Atalarini olduren hukumdar bir sure sonra bu cocugun sag kaldigini haber aldi. Cocugu oldurmek uzere aratti, buldular. Hukumdar cocugun bulundugu yere birisni gonderdi. Bu adam batakliga geldigi zaman cocugun yaninda bir kurt gordu, sasirdi. Adam ikisini de oldurmek istedi. Fakat bir tanri onlari korudu. Kurt cocugu sirtlayarak bati denizinin dogu tarafina gecirdi. (Kao-cang) yakinlarindaki daglardan birinde bulunan magaraya goturdu. Magaranin arkasinda bereketli bir ova vardi. Ovanin her tarafi yalcin kayalarla cevrilmisti. Kurt burada sakat delikanlidan on cocuk dogurdu. Bunlardan biri aile adi olan (Asena)' yi aldi. Bu cocuklar buyudukleri zaman magaradan cikarak civardaki oymaklardan birer kiz kacirdilar. Bunlari magaralarina goturduler. Bu kizlarla evlendiler.
Birkac nesil gecince bunlar cogaldi. Iclerinden (A-Hien-Se) adli birisi baslarina gecerek magarada cikardi. (Kin-San) daglarina giderek yerlestiler, (Cu-Cen) tatarlarina baglandilar. Bu daglarin tepelerinden biri takya seklinde oldugundan kendilerine bu anlamda (Tu-Kyu) adini verdiler. Asillarina delalet etmek uzere de bayraklarina bir kurt basi yaptilar.
DokuzOguz-OnUygur: (Agactan Dogan cocuklar)
Dokuzoguzlar' in atalari olan bir hakanin iki guzel kizi vardi. Bunlar ancak tanrilara layikti. Babalari insanlardan ayri bulundurmak icin bu kizlari, yaptirdigi bir kulenin icine koydurdu ve yalvararak tanriyi cagirdi.
Bunu uzerine tanri bir boz kurt olarak geldi, kizlarla evlendi. Tanrinin bu kizlardan Dokuz Oguz ile On Uygur evladi oldu. Bunlar zamanla cogaldilar.
Bu Dokuzoguzlar'dan tureyenler Kumlanco adi verilen ulkede oturdular. Burada Hulin adinda bir dag vardi. Bu dagdan Tugla ve Selenka adinda iki irmak akardi. Bu irmaklarin arasinda da iki agac vardi. Bu agaclarin biri Kayin, oburu de Çam idi. Bir gece bu agaclarin uzerine gokten nur indi. Gun gectikce agaclardan birinin karni sisti. Dokuz ay on gun sonra agacin karninda bir kapi acildi. Iceride agizlarinda gumus emzikler bulunan bes cocuk gorundu.

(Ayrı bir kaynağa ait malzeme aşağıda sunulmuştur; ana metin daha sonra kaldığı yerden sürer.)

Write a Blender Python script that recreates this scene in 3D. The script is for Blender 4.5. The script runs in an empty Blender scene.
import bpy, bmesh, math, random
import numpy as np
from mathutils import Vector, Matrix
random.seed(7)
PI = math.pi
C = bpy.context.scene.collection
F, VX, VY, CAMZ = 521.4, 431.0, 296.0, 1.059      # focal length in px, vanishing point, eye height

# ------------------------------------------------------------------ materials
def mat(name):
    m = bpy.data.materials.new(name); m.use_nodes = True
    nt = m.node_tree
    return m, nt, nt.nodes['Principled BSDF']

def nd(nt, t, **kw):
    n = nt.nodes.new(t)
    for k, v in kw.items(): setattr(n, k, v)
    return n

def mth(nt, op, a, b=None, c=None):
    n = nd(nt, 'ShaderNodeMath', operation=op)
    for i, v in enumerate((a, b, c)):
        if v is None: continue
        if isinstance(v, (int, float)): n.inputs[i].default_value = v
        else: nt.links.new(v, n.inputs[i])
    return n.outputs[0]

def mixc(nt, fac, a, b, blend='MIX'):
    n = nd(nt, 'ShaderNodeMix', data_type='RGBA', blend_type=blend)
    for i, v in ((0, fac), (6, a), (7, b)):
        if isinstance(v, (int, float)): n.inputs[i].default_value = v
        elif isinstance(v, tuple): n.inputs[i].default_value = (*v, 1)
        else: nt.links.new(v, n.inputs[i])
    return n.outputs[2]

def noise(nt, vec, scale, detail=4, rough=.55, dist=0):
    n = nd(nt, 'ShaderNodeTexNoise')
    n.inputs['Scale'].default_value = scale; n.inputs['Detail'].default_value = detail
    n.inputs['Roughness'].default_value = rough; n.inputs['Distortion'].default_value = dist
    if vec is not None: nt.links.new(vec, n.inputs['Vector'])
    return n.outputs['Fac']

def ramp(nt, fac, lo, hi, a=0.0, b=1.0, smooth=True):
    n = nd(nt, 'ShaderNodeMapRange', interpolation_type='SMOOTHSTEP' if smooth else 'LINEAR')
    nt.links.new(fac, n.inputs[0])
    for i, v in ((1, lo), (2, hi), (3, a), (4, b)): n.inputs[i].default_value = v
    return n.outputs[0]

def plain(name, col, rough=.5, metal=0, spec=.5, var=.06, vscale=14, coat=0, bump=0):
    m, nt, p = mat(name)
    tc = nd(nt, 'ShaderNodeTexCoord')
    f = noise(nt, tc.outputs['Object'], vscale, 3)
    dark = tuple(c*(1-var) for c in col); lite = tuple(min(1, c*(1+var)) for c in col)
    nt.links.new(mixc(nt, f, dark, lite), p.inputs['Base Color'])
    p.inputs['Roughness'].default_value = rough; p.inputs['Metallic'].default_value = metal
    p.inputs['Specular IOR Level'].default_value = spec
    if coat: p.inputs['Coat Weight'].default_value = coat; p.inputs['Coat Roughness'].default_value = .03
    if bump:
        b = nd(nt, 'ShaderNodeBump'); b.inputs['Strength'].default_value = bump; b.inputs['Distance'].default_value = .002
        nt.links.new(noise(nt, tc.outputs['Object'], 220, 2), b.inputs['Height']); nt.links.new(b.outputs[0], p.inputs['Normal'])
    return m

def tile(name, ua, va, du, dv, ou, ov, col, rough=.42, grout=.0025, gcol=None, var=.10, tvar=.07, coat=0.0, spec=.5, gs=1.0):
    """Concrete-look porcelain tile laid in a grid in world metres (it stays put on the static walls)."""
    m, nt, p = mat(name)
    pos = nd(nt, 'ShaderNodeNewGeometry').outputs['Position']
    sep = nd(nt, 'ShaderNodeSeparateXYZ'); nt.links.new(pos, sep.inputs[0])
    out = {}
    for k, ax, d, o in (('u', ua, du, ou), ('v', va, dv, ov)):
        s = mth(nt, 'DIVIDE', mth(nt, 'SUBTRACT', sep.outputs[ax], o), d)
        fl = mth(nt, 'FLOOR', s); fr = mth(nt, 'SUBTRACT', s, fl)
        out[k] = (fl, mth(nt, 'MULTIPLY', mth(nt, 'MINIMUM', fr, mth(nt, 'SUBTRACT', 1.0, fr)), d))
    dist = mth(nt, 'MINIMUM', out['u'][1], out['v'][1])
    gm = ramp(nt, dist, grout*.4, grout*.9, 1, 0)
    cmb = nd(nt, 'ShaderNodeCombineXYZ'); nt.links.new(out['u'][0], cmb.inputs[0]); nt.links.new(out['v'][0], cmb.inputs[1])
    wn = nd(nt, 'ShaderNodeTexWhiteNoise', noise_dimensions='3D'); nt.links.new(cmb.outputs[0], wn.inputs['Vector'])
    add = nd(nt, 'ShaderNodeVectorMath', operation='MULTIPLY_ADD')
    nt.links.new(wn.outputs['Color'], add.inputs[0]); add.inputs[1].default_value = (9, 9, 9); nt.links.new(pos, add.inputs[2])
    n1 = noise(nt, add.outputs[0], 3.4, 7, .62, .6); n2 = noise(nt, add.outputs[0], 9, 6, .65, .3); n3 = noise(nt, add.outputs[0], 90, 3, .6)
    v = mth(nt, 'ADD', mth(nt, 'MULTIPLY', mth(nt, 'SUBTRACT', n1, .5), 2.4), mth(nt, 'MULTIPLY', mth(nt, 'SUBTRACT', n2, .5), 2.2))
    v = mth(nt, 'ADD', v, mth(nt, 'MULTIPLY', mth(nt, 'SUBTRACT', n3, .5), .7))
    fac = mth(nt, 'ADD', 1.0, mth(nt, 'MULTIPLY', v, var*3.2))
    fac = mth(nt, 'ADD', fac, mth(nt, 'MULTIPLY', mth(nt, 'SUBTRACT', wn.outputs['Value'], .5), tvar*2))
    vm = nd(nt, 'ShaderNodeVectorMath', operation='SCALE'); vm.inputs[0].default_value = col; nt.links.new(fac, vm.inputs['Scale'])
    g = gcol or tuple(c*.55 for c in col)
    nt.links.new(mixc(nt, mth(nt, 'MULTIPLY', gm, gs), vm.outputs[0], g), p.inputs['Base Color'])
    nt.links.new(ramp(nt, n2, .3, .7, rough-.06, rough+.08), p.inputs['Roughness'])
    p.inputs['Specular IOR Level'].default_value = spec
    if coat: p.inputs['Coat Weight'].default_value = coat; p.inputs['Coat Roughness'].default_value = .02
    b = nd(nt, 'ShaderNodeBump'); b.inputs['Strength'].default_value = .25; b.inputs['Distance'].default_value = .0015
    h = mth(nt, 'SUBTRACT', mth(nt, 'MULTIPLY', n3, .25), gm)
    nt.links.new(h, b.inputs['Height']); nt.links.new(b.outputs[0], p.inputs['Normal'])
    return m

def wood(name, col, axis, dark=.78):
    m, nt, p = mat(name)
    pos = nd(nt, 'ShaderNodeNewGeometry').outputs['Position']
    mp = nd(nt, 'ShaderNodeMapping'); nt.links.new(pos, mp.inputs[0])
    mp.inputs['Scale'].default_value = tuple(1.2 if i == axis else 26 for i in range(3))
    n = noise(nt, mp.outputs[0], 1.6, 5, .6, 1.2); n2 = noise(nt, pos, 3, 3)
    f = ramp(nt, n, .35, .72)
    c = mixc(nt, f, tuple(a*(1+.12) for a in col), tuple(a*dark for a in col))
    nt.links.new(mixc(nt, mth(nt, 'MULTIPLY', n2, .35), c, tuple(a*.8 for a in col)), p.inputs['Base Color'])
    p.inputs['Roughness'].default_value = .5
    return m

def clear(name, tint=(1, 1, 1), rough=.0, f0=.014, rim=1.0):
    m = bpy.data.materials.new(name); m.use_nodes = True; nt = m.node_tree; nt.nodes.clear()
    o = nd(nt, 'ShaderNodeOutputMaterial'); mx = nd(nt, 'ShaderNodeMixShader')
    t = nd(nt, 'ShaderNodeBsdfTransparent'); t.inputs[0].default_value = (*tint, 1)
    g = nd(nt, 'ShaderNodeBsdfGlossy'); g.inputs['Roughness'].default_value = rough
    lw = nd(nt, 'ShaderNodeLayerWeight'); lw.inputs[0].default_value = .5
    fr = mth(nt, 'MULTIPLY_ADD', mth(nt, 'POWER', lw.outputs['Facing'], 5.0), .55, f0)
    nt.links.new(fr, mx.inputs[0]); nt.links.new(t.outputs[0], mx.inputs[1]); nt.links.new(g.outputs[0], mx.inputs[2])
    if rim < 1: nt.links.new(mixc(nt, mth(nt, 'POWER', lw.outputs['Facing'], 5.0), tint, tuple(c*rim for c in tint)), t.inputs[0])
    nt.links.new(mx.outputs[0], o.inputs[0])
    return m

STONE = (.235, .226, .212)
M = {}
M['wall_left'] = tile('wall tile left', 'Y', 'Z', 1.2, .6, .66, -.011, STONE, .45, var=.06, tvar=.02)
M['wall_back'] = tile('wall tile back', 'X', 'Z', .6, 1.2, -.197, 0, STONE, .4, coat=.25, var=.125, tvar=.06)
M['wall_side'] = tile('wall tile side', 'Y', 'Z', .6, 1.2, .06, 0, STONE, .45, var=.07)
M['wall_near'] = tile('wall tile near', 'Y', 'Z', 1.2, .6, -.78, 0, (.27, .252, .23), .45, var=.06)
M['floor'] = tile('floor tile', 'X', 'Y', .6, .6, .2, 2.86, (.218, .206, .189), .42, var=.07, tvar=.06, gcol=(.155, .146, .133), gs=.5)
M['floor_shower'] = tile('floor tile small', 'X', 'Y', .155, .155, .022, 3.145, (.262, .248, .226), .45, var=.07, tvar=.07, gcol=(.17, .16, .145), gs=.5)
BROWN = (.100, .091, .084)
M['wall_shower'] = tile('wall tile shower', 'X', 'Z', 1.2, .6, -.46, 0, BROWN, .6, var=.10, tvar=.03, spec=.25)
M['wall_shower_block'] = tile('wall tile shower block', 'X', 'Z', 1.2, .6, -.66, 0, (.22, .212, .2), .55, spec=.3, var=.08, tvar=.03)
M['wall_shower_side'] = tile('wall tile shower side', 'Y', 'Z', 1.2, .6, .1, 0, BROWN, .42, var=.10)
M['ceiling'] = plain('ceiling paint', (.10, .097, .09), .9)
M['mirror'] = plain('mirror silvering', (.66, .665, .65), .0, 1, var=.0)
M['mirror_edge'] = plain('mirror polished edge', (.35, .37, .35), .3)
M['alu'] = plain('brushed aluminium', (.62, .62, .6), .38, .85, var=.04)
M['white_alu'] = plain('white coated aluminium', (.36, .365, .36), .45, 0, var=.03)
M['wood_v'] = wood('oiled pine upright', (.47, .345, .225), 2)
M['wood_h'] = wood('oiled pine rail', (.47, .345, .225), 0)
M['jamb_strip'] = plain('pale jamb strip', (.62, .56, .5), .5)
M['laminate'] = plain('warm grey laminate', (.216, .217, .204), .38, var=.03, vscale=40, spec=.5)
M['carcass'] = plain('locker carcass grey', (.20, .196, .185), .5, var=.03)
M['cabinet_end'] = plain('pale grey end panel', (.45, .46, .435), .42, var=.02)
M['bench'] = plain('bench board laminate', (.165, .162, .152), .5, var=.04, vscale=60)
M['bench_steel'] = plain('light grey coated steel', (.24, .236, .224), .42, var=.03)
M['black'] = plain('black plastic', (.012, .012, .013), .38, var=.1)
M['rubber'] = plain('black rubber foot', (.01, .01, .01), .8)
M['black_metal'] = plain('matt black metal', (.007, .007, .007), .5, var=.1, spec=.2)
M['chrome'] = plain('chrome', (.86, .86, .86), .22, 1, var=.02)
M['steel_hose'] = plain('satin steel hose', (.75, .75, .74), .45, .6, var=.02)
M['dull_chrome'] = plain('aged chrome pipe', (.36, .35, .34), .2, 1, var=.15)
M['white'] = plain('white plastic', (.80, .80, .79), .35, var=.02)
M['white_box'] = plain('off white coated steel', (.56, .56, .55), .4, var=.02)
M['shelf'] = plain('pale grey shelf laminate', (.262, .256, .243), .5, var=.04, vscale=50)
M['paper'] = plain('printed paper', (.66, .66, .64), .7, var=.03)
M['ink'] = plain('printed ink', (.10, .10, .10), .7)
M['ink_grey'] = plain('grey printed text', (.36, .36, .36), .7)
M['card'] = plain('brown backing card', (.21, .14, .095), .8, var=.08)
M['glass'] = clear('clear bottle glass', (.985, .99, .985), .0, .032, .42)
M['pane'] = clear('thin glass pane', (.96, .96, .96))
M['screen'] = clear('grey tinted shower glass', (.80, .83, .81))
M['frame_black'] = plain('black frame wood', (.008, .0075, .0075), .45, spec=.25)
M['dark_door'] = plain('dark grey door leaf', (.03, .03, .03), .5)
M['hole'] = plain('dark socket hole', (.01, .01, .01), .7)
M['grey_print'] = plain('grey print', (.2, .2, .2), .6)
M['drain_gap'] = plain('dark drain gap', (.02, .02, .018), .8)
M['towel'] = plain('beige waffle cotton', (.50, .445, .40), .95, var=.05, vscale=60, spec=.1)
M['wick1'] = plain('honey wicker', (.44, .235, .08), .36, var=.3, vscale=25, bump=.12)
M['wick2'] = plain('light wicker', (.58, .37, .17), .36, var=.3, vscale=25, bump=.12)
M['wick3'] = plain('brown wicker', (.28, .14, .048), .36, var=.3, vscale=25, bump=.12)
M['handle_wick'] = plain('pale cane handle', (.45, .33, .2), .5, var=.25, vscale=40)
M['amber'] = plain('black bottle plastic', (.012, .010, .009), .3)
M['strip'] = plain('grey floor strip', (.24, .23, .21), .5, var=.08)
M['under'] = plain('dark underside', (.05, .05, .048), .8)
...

Daha cocuklar dogmadan bu agaclarin etrafinda gumusten bir daire turemisti. Agaclardan muzik sesleri geliyordu. Oradaki Dokuzoguzdan tureyen Türk'ler bu cocuklari buyuttuler; adlarini Sungur Tekin, Kutur Tekin, Tukak Tekin, Or Tekin, Bugu Tekin koydular. Bunlar onbes yasina gelince, baba ve analarini sordular. Halk onlari iki agacin yanina goturdu: Iste bunlardan bir babaniz, biri de ananizdir) dediler. Çocuklar bu agaclara saygi gosterdiler. (Sevgili anamiz ve babamiz) diye onlara sarildilar. O zaman agaclar da dile gelerek evlatlari hakkinda hayirli duada bulundular.
Nihayet bir gun halk toplanarak, Bugu Tekin' i hakan sectiler. Cunku Bugu Tekin hem zeki hem de her boyun dilini, obalarinin sayisini biliyordu. Bunun uc kargasi vardi ki her yerden olup biteni haber verirdi.
Bugu Tekin bir gece ruyasinda; beyazlar giyinmis, elinde beyaz bir asa tutan ak sakalli bir adam gordu. Bu adam fistik seklindeki (Yesim Tasi) denilen tasi gosterdi: (Turkler bunu ellerinde tuttukca dort bucaga hakim olacaklardir) dedi.